From Dawn to Dusk

3 Muslim students discuss the sense of community and clarity they found while fasting for Ramadan


(Irfan Khan/Los Angeles Times/TNS)

Scripps students Reema Iqbal, Hena Ahmed, a Harvey Mudd student Leila Bensaid, Fares Marzouk, a Pomona College student and other students, after breaking their Ramadan fast partake specially prepared halal meal for Muslims at Harvey Mudd College on Thursday, April 6, 2023, in Claremont, California.

Priya Gowda, Writer

The month of Ramadan is a time for Muslims to get into a “clear headspace,” helping them “restrain from bad habits or get within (themselves) and know what (they’re) doing,” as communications freshman Aiza Khan puts it. Those who fast go without food and drink from dawn until dusk, breaking their fast with “iftar,” a meal eaten after sundown, and “sehir,” a meal eaten before sunrise. 
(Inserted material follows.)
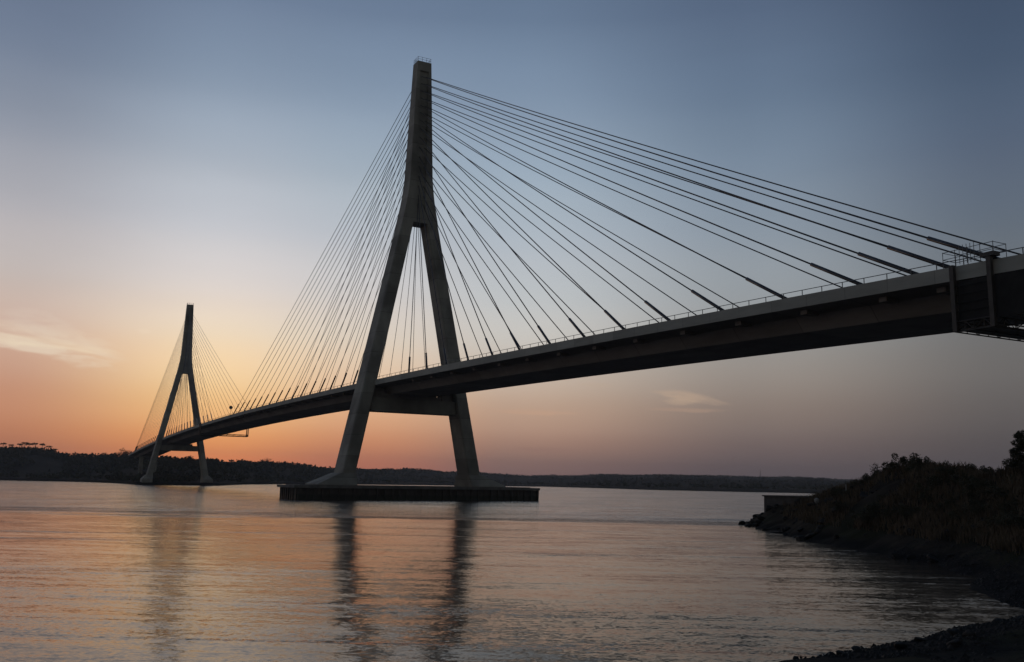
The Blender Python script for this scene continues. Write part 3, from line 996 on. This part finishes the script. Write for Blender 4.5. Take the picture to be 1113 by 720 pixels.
EL = [0, 1.2, 3.0, 5.4, 8.2, 11, 14.5, 18.5, 22.8, 28.5, 50, 90]
SKY = {
    -180: [(74, 69, 70), (75, 70, 70), (77, 72, 71), (80, 75, 73), (82, 78, 76), (82, 79, 78), (81, 79, 80), (79, 79, 82), (75, 77, 83), (70, 73, 84), (58, 65, 82), (48, 58, 80)],
    -75: [(84, 74, 76), (88, 78, 79), (96, 85, 83), (104, 93, 90), (108, 102, 102), (108, 106, 110), (104, 106, 115), (96, 102, 116), (88, 97, 116), (80, 92, 115), (60, 74, 100), (48, 60, 85)],
    -11.5: [(172, 108, 86), (192, 122, 94), (208, 143, 109), (207, 158, 132), (212, 180, 162), (201, 188, 182), (183, 180, 184), (153, 158, 170), (122, 134, 154), (97, 111, 135), (66, 80, 106), (48, 60, 85)],
    0: [(248, 132, 86), (256, 152, 96), (262, 184, 119), (259, 213, 157), (249, 224, 190), (231, 219, 209), (205, 205, 209), (178, 186, 197), (145, 160, 179), (111, 128, 153), (68, 84, 111), (48, 60, 85)],
    9: [(186, 112, 92), (210, 132, 103), (228, 164, 123), (236, 194, 158), (231, 212, 191), (216, 209, 204), (194, 197, 203), (170, 182, 194), (141, 158, 178), (108, 126, 151), (67, 83, 110), (48, 60, 85)],
    18.6: [(128, 103, 103), (154, 122, 114), (184, 148, 129), (201, 175, 155), (206, 197, 187), (198, 200, 200), (182, 190, 198), (163, 178, 192), (137, 155, 176), (105, 124, 149), (67, 83, 110), (48, 60, 85)],
    34: [(91, 84, 88), (106, 94, 96), (127, 112, 108), (147, 134, 126), (154, 150, 146), (152, 156, 159), (143, 153, 163), (127, 142, 159), (107, 125, 147), (88, 105, 130), (62, 77, 104), (48, 60, 85)],
    48: [(75, 71, 75), (82, 77, 80), (92, 87, 88), (105, 101, 100), (111, 110, 110), (108, 112, 117), (101, 111, 123), (90, 103, 122), (76, 92, 114), (64, 79, 102), (54, 67, 91), (48, 60, 85)],
    180: None}
SKY[-180] = [(r*1.17, g*1.19, b_*1.10) for r, g, b_ in SKY[-180]]
SKY[-75] = [(r*1.08, g*1.09, b_*1.03) for r, g, b_ in SKY[-75]]
SKY[180] = SKY[-180]
keys = sorted(SKY)
cur = None
ef = fmath('MULTIPLY', fmath('POWER', fmath('DIVIDE', fmath('MAXIMUM', elev, 0.0), 90.0), .5), 1.0)
for i, kz in enumerate(keys):
    rp = N(nt, 'ShaderNodeValToRGB')
    cr = rp.color_ramp
    cr.interpolation = 'B_SPLINE' if False else 'CARDINAL'
    while len(cr.elements) < len(EL): cr.elements.new(.5)
    for e_, (el_, c_) in zip(cr.elements, zip(EL, SKY[kz])): e_.position = (el_/90)**.5
    for e_, c_ in zip(cr.elements, SKY[kz]): e_.color = (*lin(c_), 1)
    L.new(ef, rp.inputs[0])
    if cur is None: cur = rp.outputs[0]; continue
    mr = N(nt, 'ShaderNodeMapRange', interpolation_type='SMOOTHERSTEP' if abs(kz) > 60 else 'SMOOTHSTEP')
    L.new(azim, mr.inputs[0])
    mr.inputs[1].default_value, mr.inputs[2].default_value = keys[i-1], kz
    mx = N(nt, 'ShaderNodeMix', data_type='RGBA')
    L.new(mr.outputs[0], mx.inputs[0]); L.new(cur, mx.inputs[6]); L.new(rp.outputs[0], mx.inputs[7])
    cur = mx.outputs[2]

# thin high clouds, laid out by bearing and height in the sky
ae = N(nt, 'ShaderNodeCombineXYZ'); L.new(azim, ae.inputs[0]); L.new(elev, ae.inputs[1])


def maprange_w(a, i0, i1, o0, o1):
    n = N(nt, 'ShaderNodeMapRange', interpolation_type='SMOOTHSTEP'); L.new(a, n.inputs[0])
    for i, q in enumerate((i0, i1, o0, o1)): n.inputs[i+1].default_value = q
    return n.outputs[0]


def azel(px, py):
    h0, h1, s = sight(px, py)
    a = -(math.atan2(h1, h0)-GLOW)
    return math.degrees((a+math.pi) % (2*math.pi)-math.pi), math.degrees(math.atan(s))


def wisp(cur, pxa, pya, pxb, pyb, half, col_, strength, seed):
    """one wisp of cirrus stretched between two bearings"""
    (a0, e0), (a1, e1) = azel(pxa, pya), azel(pxb, pyb)
    cxm, cym = (a0+a1)/2, (e0+e1)/2
    ln_, an = math.hypot(a1-a0, e1-e0)/2, math.atan2(e1-e0, a1-a0)
    sh_ = vmath('SUBTRACT', ae.outputs[0], (cxm, cym, 0)).outputs[0]
    r_ = N(nt, 'ShaderNodeVectorRotate', rotation_type='Z_AXIS'); L.new(sh_, r_.inputs['Vector']); r_.inputs['Angle'].default_value = -an
    wv = N(nt, 'ShaderNodeMapping'); L.new(r_.outputs[0], wv.inputs['Vector'])
    wv.inputs['Location'].default_value = (seed*7.3, seed*3.1, 0); wv.inputs['Scale'].default_value = (.32, 1.5, 1)
    no = N(nt, 'ShaderNodeTexNoise', Scale=1.0, Detail=5.0, Roughness=.55, Distortion=.6); L.new(wv.outputs[0], no.inputs['Vector'])
    s_ = N(nt, 'ShaderNodeSeparateXYZ'); L.new(r_.outputs[0], s_.inputs[0])
    u = fmath('DIVIDE', s_.outputs[0], ln_); v = fmath('DIVIDE', s_.outputs[1], half)
    v = fmath('ADD', v, fmath('MULTIPLY', fmath('SUBTRACT', no.outputs['Fac'], .5), 2.2))
    d2 = fmath('ADD', fmath('MULTIPLY', u, u), fmath('MULTIPLY', v, v))
    m_ = fmath('MULTIPLY', maprange_w(d2, 0.0, 1.0, 1.0, 0.0), maprange_w(no.outputs['Fac'], .3, .62, .25, 1.0))
    m_ = fmath('MULTIPLY', m_, strength)
    mx = N(nt, 'ShaderNodeMix', data_type='RGBA')
    L.new(m_, mx.inputs[0]); L.new(cur, mx.inputs[6]); mx.inputs[7].default_value = (*lin(col_), 1)
    return mx.outputs[2]


cur = wisp(cur, -60, 352, 150, 389, 1.15, (242, 226, 202), .62, 1)
cur = wisp(cur, -30, 364, 100, 378, .38, (246, 228, 198), .55, 2)
cur = wisp(cur, 40, 372, 140, 386, .22, (248, 226, 192), .5, 12)
cur = wisp(cur, -10, 338, 90, 362, .8, (226, 210, 194), .4, 5)
cur = wisp(cur, 146, 360, 168, 361, .18, (244, 222, 196), .6, 3)
cur = wisp(cur, 700, 424, 800, 440, .3, (200, 172, 148), .5, 14)
cur = wisp(cur, 712, 428, 775, 436, .5, (204, 176, 150), .45, 15)
cur = wisp(cur, 690, 444, 800, 447, .16, (178, 150, 132), .6, 6)
cur = wisp(cur, 520, 446, 640, 450, .2, (206, 168, 142), .6, 7)
cur = wisp(cur, 625, 418, 672, 421, .2, (196, 172, 150), .5, 8)
cur = wisp(cur, 550, 487, 640, 490, .2, (160, 124, 114), .4, 9)

hzm = N(nt, 'ShaderNodeMapping'); L.new(ae.outputs[0], hzm.inputs['Vector'])
hzm.inputs['Scale'].default_value = (.05, .22, 1)
hzn = N(nt, 'ShaderNodeTexNoise', Scale=1.0, Detail=5.0, Roughness=.5, Distortion=.4); L.new(hzm.outputs[0], hzn.inputs['Vector'])
hzs = N(nt, 'ShaderNodeVectorMath', operation='SCALE'); L.new(cur, hzs.inputs[0]); L.new(maprange_w(hzn.outputs['Fac'], .3, .7, .98, 1.02), hzs.inputs['Scale'])
cur = hzs.outputs[0]

# the clear dusk atmosphere itself
SUN_EL = 0.2
sky = N(nt, 'ShaderNodeTexSky', sky_type='NISHITA', sun_disc=False)
sky.sun_elevation = R(SUN_EL)
sky.sun_rotation = math.pi/2-GLOW
mixs = N(nt, 'ShaderNodeMix', data_type='RGBA', blend_type='ADD')
mixs.inputs[0].default_value = .004
L.new(cur, mixs.inputs[6]); L.new(sky.outputs[0], mixs.inputs[7])
L.new(mixs.outputs[2], bg.inputs['Color'])
bg.inputs['Strength'].default_value = 1.0

sd_ = bpy.data.lights.new('sun', 'SUN')
sd_.energy = .05
sd_.angle = R(.5)
sd_.color = (1.0, .55, .28)
so = bpy.data.objects.new('sun', sd_)
col.objects.link(so)
dirv = Vector((math.cos(GLOW)*math.cos(R(SUN_EL)), math.sin(GLOW)*math.cos(R(SUN_EL)), math.sin(R(SUN_EL))))
so.rotation_euler = dirv.to_track_quat('Z', 'Y').to_euler()
so.location = (0, 0, 150)

vs = scene.view_settings
vs.view_transform = 'Standard'
vs.look = 'None'
vs.exposure = 0.0
vs.gamma = 1.0
vs.use_curve_mapping = False
scene.cycles.use_denoising = True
For communications sophomore Raiqa Rayhan, fasting, and Ramadan in general, helps her “get closer to Allah, (her) family, help(s) (her) learn a lot of things about (her)self. It’s a time where (she) can cut down all the negative things in (her) life.”

“The month of Ramadan is a time where I feel closer to my family,” Rayhan said. “Usually we don’t always eat dinner together, but to break our fast at sunset, we all come together, (and we) always get up together (and) eat at sunrise. I do feel closer to God. I feel like religion aside, Ramadan teaches you a lot about sacrifice and self-control.”
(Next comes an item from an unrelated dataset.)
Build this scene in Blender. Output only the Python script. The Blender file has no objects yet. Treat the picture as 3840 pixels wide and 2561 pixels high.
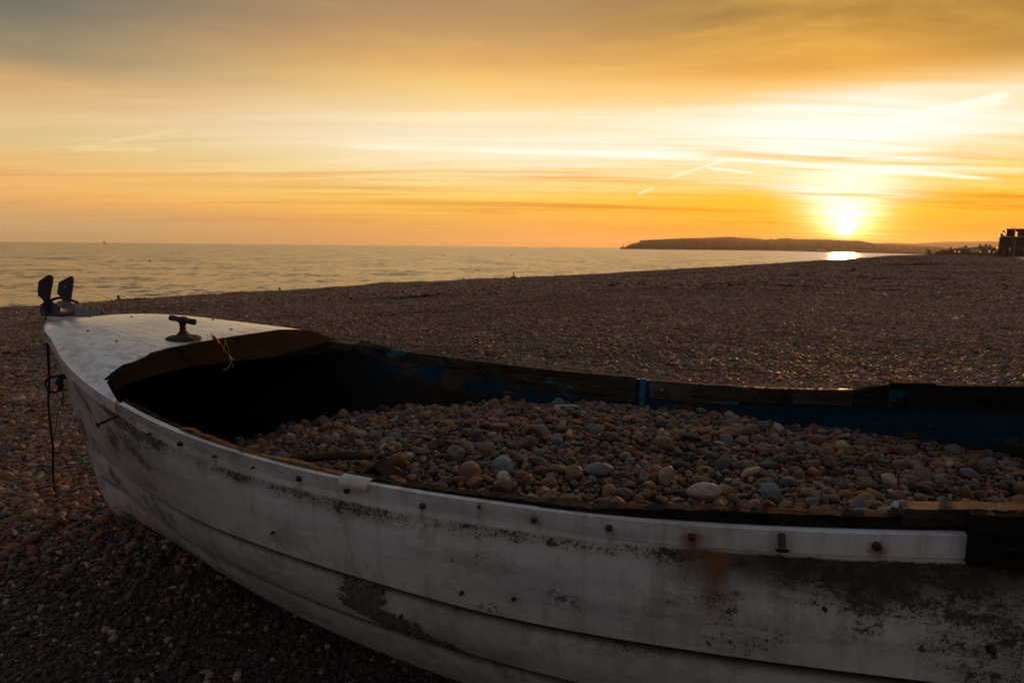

Ramadan is also a time for Muslims to spend less time on the negatives in their life and instead focus on reflection and introspection to improve themselves.

“I’m easily distracted by everything else that’s going on in my life,” communications senior Manha Chowdhury said. “I rarely take the time to stop and think about things that I need to improve on for myself, and once (I) start fasting, it brings a big sense of clarity. On the outside, it looks like we’re just fasting, but there’s a lot more that comes with it internally.” 

During Ramadan, practicing Muslims attend their local mosques anywhere from once a week to every day. Some, like Khan, also volunteer there to get in touch with their community and feel closer to Allah.

“I volunteer at my mosque every year, and I’ve been doing it for a while now,” Khan said. “I serve people food, then I break my fast, I pray, and I see a bunch of my friends from my childhood, … and it feels rewarding.”

According to data collected in January from The Muse’s casual survey of 865 students conducted through English classes, 1% of the school’s population identify as Muslim, causing Muslim students to find community outside of school, so they have people their age they can relate to regarding their faith.

“I have specific friends that I met through going (to my mosque) and our own little volunteer group,” Khan said. “It’s nice because we see each other every day even though for the rest of the year, we don’t. It’s a nice sense of community because we can talk about religious things because sometimes at school it’s hard to find people who share those thoughts with me.”